GIVEN MATERIAL:
^^^^^^^^^^^^^^^^

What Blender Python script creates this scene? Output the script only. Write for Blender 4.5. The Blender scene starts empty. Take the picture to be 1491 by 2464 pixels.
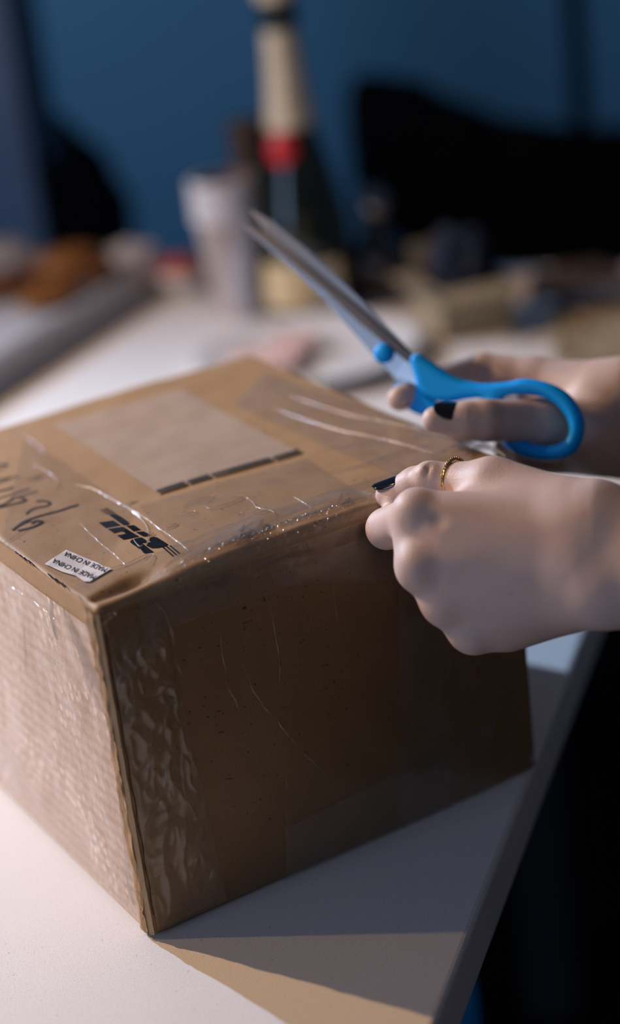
import bpy, bmesh, math, random
import numpy as np
from mathutils import Vector, Matrix, noise

# ------------------------------------------------------------------ camera
SC = bpy.context.scene
F_PX, CX, CY = 4670.5, 745.5, 1232.0                 # focal length and centre in photo pixels (1491x2464)
CAM = np.array([0.09693966, -0.76208345, 0.51969677])
PITCH, ROLL = 0.393319361, -0.122058893
FW = np.array([0, math.cos(PITCH), -math.sin(PITCH)])
_rt = np.array([1.0, 0, 0]); _up = np.cross(_rt, FW)
RT = math.cos(ROLL) * _rt + math.sin(ROLL) * _up
UP = -math.sin(ROLL) * _rt + math.cos(ROLL) * _up
cam_data = bpy.data.cameras.new('camera')
cam = bpy.data.objects.new('camera', cam_data); SC.collection.objects.link(cam)
cam.matrix_world = Matrix(((RT[0], UP[0], -FW[0], CAM[0]), (RT[1], UP[1], -FW[1], CAM[1]),
                           (RT[2], UP[2], -FW[2], CAM[2]), (0, 0, 0, 1)))
cam_data.sensor_fit = 'VERTICAL'; cam_data.sensor_height = 50.0 * 2464 / F_PX; cam_data.sensor_width = 50.0 * 1491 / F_PX
cam_data.lens = 50.0; cam_data.clip_start = 0.02; cam_data.clip_end = 50
cam_data.dof.use_dof = True; cam_data.dof.focus_distance = 0.893; cam_data.dof.aperture_fstop = 1.8
cam_data.dof.aperture_blades = 9; cam_data.dof.aperture_rotation = 0.2
SC.camera = cam
cy = SC.cycles; cy.max_bounces = 4; cy.diffuse_bounces = 3; cy.glossy_bounces = 2; cy.transmission_bounces = 1; cy.transparent_max_bounces = 8
cy.caustics_reflective = False; cy.caustics_refractive = False; cy.use_adaptive_sampling = True; cy.adaptive_threshold = 0.035; cy.adaptive_min_samples = 16; cy.use_light_tree = False

# ------------------------------------------------------------------ world, lights, exposure
SC.view_settings.view_transform = 'Standard'; SC.view_settings.look = 'None'
SC.view_settings.exposure = 0.0; SC.view_settings.gamma = 1.0; SC.view_settings.use_curve_mapping = False
world = bpy.data.worlds.new('room_ambience'); SC.world = world; world.use_nodes = True
world.node_tree.nodes['Background'].inputs[0].default_value = (0.56, 0.68, 1.0, 1)
world.node_tree.nodes['Background'].inputs[1].default_value = 0.074

def spot(name, az, el, dist, aim, energy, color, angle=60, blend=0.6, radius=0.02):
    d = bpy.data.lights.new(name, 'SPOT'); d.energy = energy; d.color = color; d.spot_size = math.radians(angle)
    d.spot_blend = blend; d.shadow_soft_size = radius
    o = bpy.data.objects.new(name, d); SC.collection.objects.link(o)
    az, el = math.radians(az), math.radians(el)
    pos = Vector((math.cos(az) * math.cos(el), math.sin(az) * math.cos(el), math.sin(el))) * dist
    o.location = pos
    o.rotation_euler = (Vector(aim) - pos).to_track_quat('-Z', 'Y').to_euler()
    return o
spot('cool_spot_lamp', 129.5, 27.5, 1.6, (0.06, -0.20, 0), 110, (0.50, 0.70, 1.0), 104, 1.0, 0.012)
spot('warm_spot_lamp', 146.2, 39.8, 1.5, (0.0, 0.08, 0), 58, (1.0, 0.60, 0.29), 120, 1.0, 0.012)
spot('small_warm_lamp', 170.3, 46.0, 2.4, (0.05, 0.05, 0), 27, (1.0, 0.62, 0.30), 56, 1.0)
def area(name, loc, aim, sx, sy, energy, color):
    d = bpy.data.lights.new(name, 'AREA'); d.shape = 'RECTANGLE'; d.size = sx; d.size_y = sy; d.energy = energy; d.color = color
    o = bpy.data.objects.new(name, d); SC.collection.objects.link(o); o.location = loc
    o.rotation_euler = (Vector(aim) - Vector(loc)).to_track_quat('-Z', 'Y').to_euler()
    return o
area('window_daylight', (-2.15, -1.36, 0.66), (0.1, 0.1, 0.1), 0.9, 1.2, 14.5, (0.46, 0.64, 1.0))
spot('wall_fill_spot', 106.0, 22.0, 2.05, (-0.05, 2.75, 0.45), 4.6, (0.80, 0.90, 1.0), 110, 1.0, 0.05)  # added unseen fill spot that brightens the back wall

# ------------------------------------------------------------------ geometry helpers
def at(px, py, depth):
    return CAM + depth * (FW + RT * (px - CX) / F_PX - UP * (py - CY) / F_PX)
def table_pt(px, py, z=0.0):
    d = FW + RT * (px - CX) / F_PX - UP * (py - CY) / F_PX
    return CAM + d * (z - CAM[2]) / d[2]
YAW = 0.507212348; BW, BL, BH = 0.2263, 0.2560, 0.170          # the parcel: width, length, height
RV = np.array([math.cos(YAW), math.sin(YAW), 0]); LV = np.array([-math.sin(YAW), math.cos(YAW), 0])
def to_box(P): return np.array([P @ RV, P @ LV, P[2]])
def top_uv(px, py):
    q = to_box(table_pt(px, py, BH)); return q[0], q[1]
def _plane(px, py, n):
    d = FW + RT * (px - CX) / F_PX - UP * (py - CY) / F_PX
    return to_box(CAM - d * (CAM @ n) / (d @ n))
def right_uv(px, py):
    q = _plane(px, py, LV); return q[0], q[2]
def left_uv(px, py):
    q = _plane(px, py, RV); return q[1], q[2]

COL = SC.collection
def link(o, parent=None):
    COL.objects.link(o)
    if parent is not None: o.parent = parent
    return o
def tag(o, label=None, cat=None, group=None, kind=None):
    if label: o['label'] = label
    if cat: o['category'] = cat
    if group: o['group'] = group
    if kind: o['kind'] = kind
    return o
def mesh_obj(name, verts, faces, mat, parent=None, smooth=True):
    me = bpy.data.meshes.new(name)
    me.from_pydata([tuple(map(float, v)) for v in verts], [], [tuple(int(i) for i in f) for f in faces]); me.update()
    if smooth: me.polygons.foreach_set('use_smooth', [True] * len(me.polygons))
    if mat is not None: me.materials.append(mat)
    return link(bpy.data.objects.new(name, me), parent)
def from_bm(name, bm, mat, parent=None, smooth=False):
    bmesh.ops.recalc_face_normals(bm, faces=bm.faces[:])
    me = bpy.data.meshes.new(name); bm.to_mesh(me); bm.free()
    if smooth: me.polygons.foreach_set('use_smooth', [True] * len(me.polygons))
    if mat is not None: me.materials.append(mat)
    return link(bpy.data.objects.new(name, me), parent)
def empty(name, loc=(0, 0, 0), rz=0.0):
    o = bpy.data.objects.new(name, None); o.empty_display_size = 0.02
    o.location = tuple(map(float, loc)); o.rotation_euler = (0, 0, rz); return link(o)
def bevel_box(name, size, loc, mat, parent=None, bevel=0.002, seg=2, rz=0.0):
    bm = bmesh.new(); bmesh.ops.create_cube(bm, size=1.0)
    bmesh.ops.scale(bm, vec=size, verts=bm.verts)
    if bevel > 0: bmesh.ops.bevel(bm, geom=bm.edges[:], offset=bevel, segments=seg, affect='EDGES', profile=0.5)
    if rz: bmesh.ops.rotate(bm, cent=(0, 0, 0), matrix=Matrix.Rotation(rz, 3, 'Z'), verts=bm.verts)
    bmesh.ops.translate(bm, vec=loc, verts=bm.verts)
    return from_bm(name, bm, mat, parent)
def lathe(name, prof, mat, parent=None, seg=48, a0=0.0, a1=2 * math.pi, loc=(0, 0, 0)):
    full = abs(a1 - a0 - 2 * math.pi) < 1e-6
    n = seg if full else seg + 1
    V, Fc = [], []
    for (r, z) in prof:
        for i in range(n):
            a = a0 + (a1 - a0) * i / seg
            V.append((loc[0] + r * math.cos(a), loc[1] + r * math.sin(a), loc[2] + z))
    for j in range(len(prof) - 1):
        for i in range(seg):
            i2 = (i + 1) % n
            Fc.append((j * n + i, j * n + i2, (j + 1) * n + i2, (j + 1) * n + i))
    return mesh_obj(name, V, Fc, mat, parent)
def tube(name, pts, rad, mat, parent=None, seg=10, closed=False):
    P = [Vector(map(float, q)) for q in pts]; n = len(P); V, Fc = [], []
    rads = rad if hasattr(rad, '__len__') else [rad] * n
    ref = None
    for i in range(n):
        t = (P[(i + 1) % n] - P[i - 1]) if closed else (P[min(i + 1, n - 1)] - P[max(i - 1, 0)])
        t.normalize()
        if ref is None: ref = t.orthogonal()
        ref = (ref - t * ref.dot(t)).normalized(); b = t.cross(ref)
        for k in range(seg):
            a = 2 * math.pi * k / seg
            V.append(P[i] + (ref * math.cos(a) + b * math.sin(a)) * rads[i])
    for i in range(n if closed else n - 1):
        j = (i + 1) % n
        for k in range(seg):
            Fc.append((i * seg + k, i * seg + (k + 1) % seg, j * seg + (k + 1) % seg, j * seg + k))
    if not closed:
        Fc.append(tuple(range(seg))[::-1]); Fc.append(tuple((n - 1) * seg + k for k in range(seg)))
    return mesh_obj(name, V, Fc, mat, parent)
def nz(x, y, z): return noise.noise(Vector((x, y, z)))
def poly_decal(name, pts2, lift, mat, parent, surf, sub=0.004):
    """flat print laid on a surface: polygon in (u,v), triangulated and subdivided"""
    bm = bmesh.new(); vs = [bm.verts.new((u, v, 0)) for u, v in pts2]; f = bm.faces.new(vs)
    bmesh.ops.triangulate(bm, faces=[f])
    bmesh.ops.subdivide_edges(bm, edges=[e for e in bm.edges if e.calc_length() > sub], cuts=2, use_grid_fill=True)
    for v in bm.verts: v.co = Vector(surf(v.co.x, v.co.y, lift))
    return from_bm(name, bm, mat, parent)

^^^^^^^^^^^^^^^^

WHAT THE TASK REQUIRES:
Skip the pictures and restate exactly the lines from the beginning of the listing to the line with "from mathutils import Vector, Matrix, noise", that line included.

RESPONSE:
What Blender Python script creates this scene? Output the script only. Write for Blender 4.5. The Blender scene starts empty. Take the picture to be 1491 by 2464 pixels.
import bpy, bmesh, math, random
import numpy as np
from mathutils import Vector, Matrix, noise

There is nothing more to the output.